== Supplied information ==
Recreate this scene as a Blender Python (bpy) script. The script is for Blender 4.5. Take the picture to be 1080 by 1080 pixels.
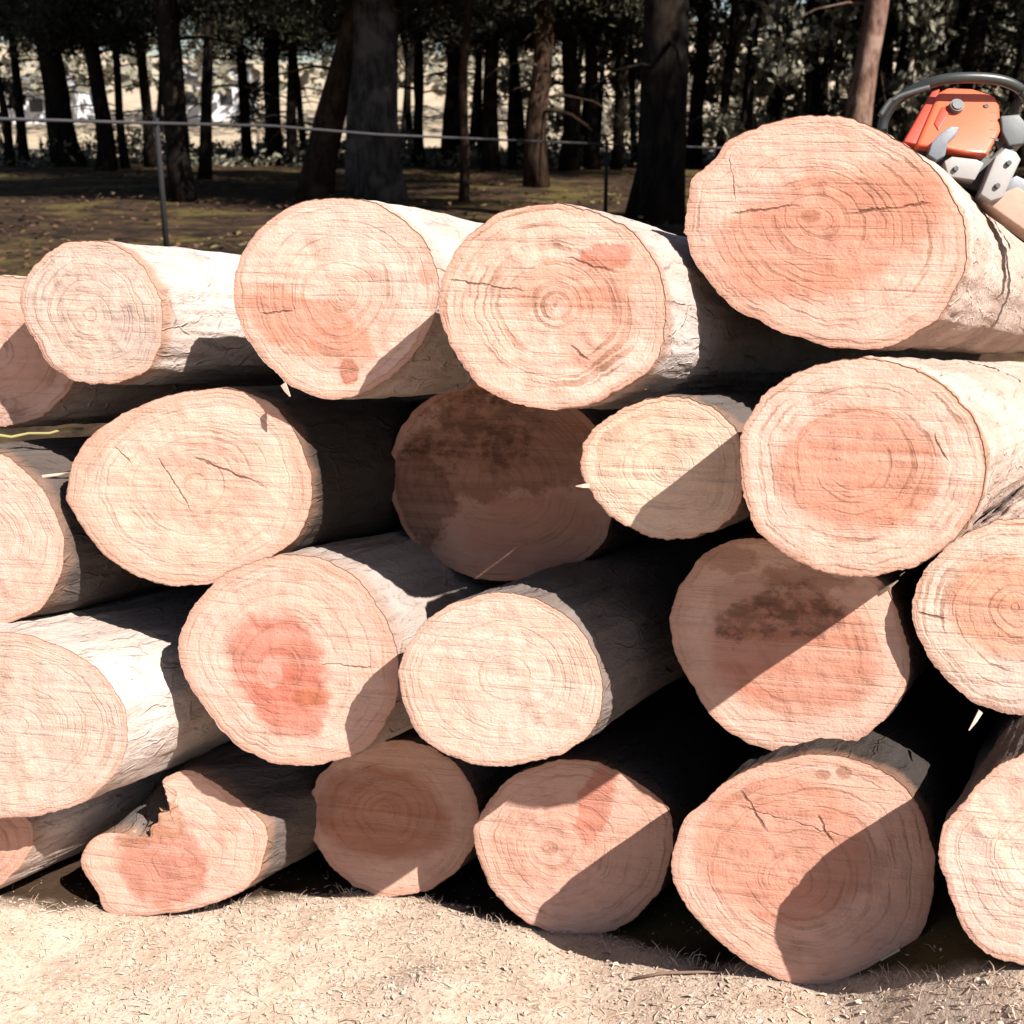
import bpy, bmesh, math, random
from mathutils import Vector, Matrix, noise
R = math.radians
rnd = random.Random(7)
for o in list(bpy.data.objects):
    bpy.data.objects.remove(o, do_unlink=True)
scene = bpy.context.scene
COL = scene.collection

# ------------------------------------------------------------------ camera
CAM_H, PITCH, FPX = 1.55, R(17.5), 1300.0
cam_d = bpy.data.cameras.new("camera")
cam = bpy.data.objects.new("camera", cam_d)
COL.objects.link(cam)
cam.location = (0, 0, CAM_H)
cam.rotation_euler = (R(90) - PITCH, 0, 0)
cam_d.sensor_width = 36
cam_d.lens = FPX / 1080 * 36
cam_d.clip_start = 0.05
cam_d.clip_end = 2000
cam_d.dof.use_dof = True
cam_d.dof.focus_distance = 2.45
cam_d.dof.aperture_fstop = 7.0
scene.camera = cam

# ------------------------------------------------------------------ light
SUN_EL, SUN_BETA = R(45.6), R(47.5)          # beta: how far to the right of straight behind the camera
w = bpy.data.worlds.new("World")
scene.world = w
w.use_nodes = True
nt = w.node_tree
bg = nt.nodes["Background"]
sky = nt.nodes.new("ShaderNodeTexSky")
sky.sky_type = 'NISHITA'
sky.sun_disc = False
sky.sun_elevation = SUN_EL
sky.sun_rotation = R(180) - SUN_BETA
nt.links.new(sky.outputs[0], bg.inputs[0])
bg.inputs[1].default_value = 0.05
S2 = Vector((math.sin(SUN_BETA) * math.cos(SUN_EL), -math.cos(SUN_BETA) * math.cos(SUN_EL), math.sin(SUN_EL)))
sd = bpy.data.lights.new("sun", 'SUN')
sd.energy = 5.0
sd.angle = R(0.5)
sd.color = (1.0, 0.945, 0.90)
sun = bpy.data.objects.new("sun", sd)
COL.objects.link(sun)
sun.rotation_euler = S2.to_track_quat('Z', 'Y').to_euler()
sun.location = (6, -8, 10)
vs = scene.view_settings
scene.display_settings.display_device = 'sRGB'
vs.view_transform = 'Standard'
vs.look = 'None'
vs.exposure = 1.27
vs.gamma = 1.0
scene.cycles.max_bounces = 6
scene.cycles.diffuse_bounces = 2

# ------------------------------------------------------------------ helpers
CAMP = Vector((0, 0, CAM_H))
CAMR = cam.rotation_euler.to_matrix()


def ray(px, py):
    return CAMR @ Vector(((px - 540) / FPX, -(py - 540) / FPX, -1.0))


def hit(px, py, p0, n):
    r = ray(px, py)
    return CAMP + r * ((p0 - CAMP).dot(n) / r.dot(n))


def at(px, py, dist):
    """point on the sight line of a pixel at a horizontal distance"""
    r = ray(px, py)
    return CAMP + r * (dist / math.hypot(r.x, r.y))


def tag(o, label=None, cat=None, group=None, kind=None):
    if label: o["label"] = label
    if cat: o["category"] = cat
    if group: o["group"] = group
    if kind: o["kind"] = kind
    return o


def empty(name, loc, label, cat, group=None):
    o = bpy.data.objects.new(name, None)
    o.empty_display_size = 0.1
    COL.objects.link(o)
    o.location = loc
    return tag(o, label, cat, group)


def mesh_obj(name, verts, faces, mat, parent=None, smooth=True, origin=None, uv=None, attrs=None):
    me = bpy.data.meshes.new(name)
    if origin is not None:
        verts = [Vector(v) - origin for v in verts]
    me.from_pydata([tuple(v) for v in verts], [], faces)
    if smooth:
        me.polygons.foreach_set("use_smooth", [True] * len(me.polygons))
    if uv is not None:
        lay = me.uv_layers.new(name="UVMap")
        for l in me.loops:
            lay.data[l.index].uv = uv[l.vertex_index]
    if attrs:
        for k, vals in attrs.items():
            a = me.attributes.new(k, 'FLOAT', 'POINT')
            a.data.foreach_set("value", vals)
    me.materials.append(mat)
    me.update()
    o = bpy.data.objects.new(name, me)
    COL.objects.link(o)
    if parent is not None:
        o.parent = parent
    return o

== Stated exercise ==
Extract, from the listing above, every line where the string "scene" occurs.

== Full solution ==
Recreate this scene as a Blender Python (bpy) script. The script is for Blender 4.5. Take the picture to be 1080 by 1080 pixels.
scene = bpy.context.scene
COL = scene.collection
scene.camera = cam
scene.world = w
vs = scene.view_settings
scene.display_settings.display_device = 'sRGB'
scene.cycles.max_bounces = 6
scene.cycles.diffuse_bounces = 2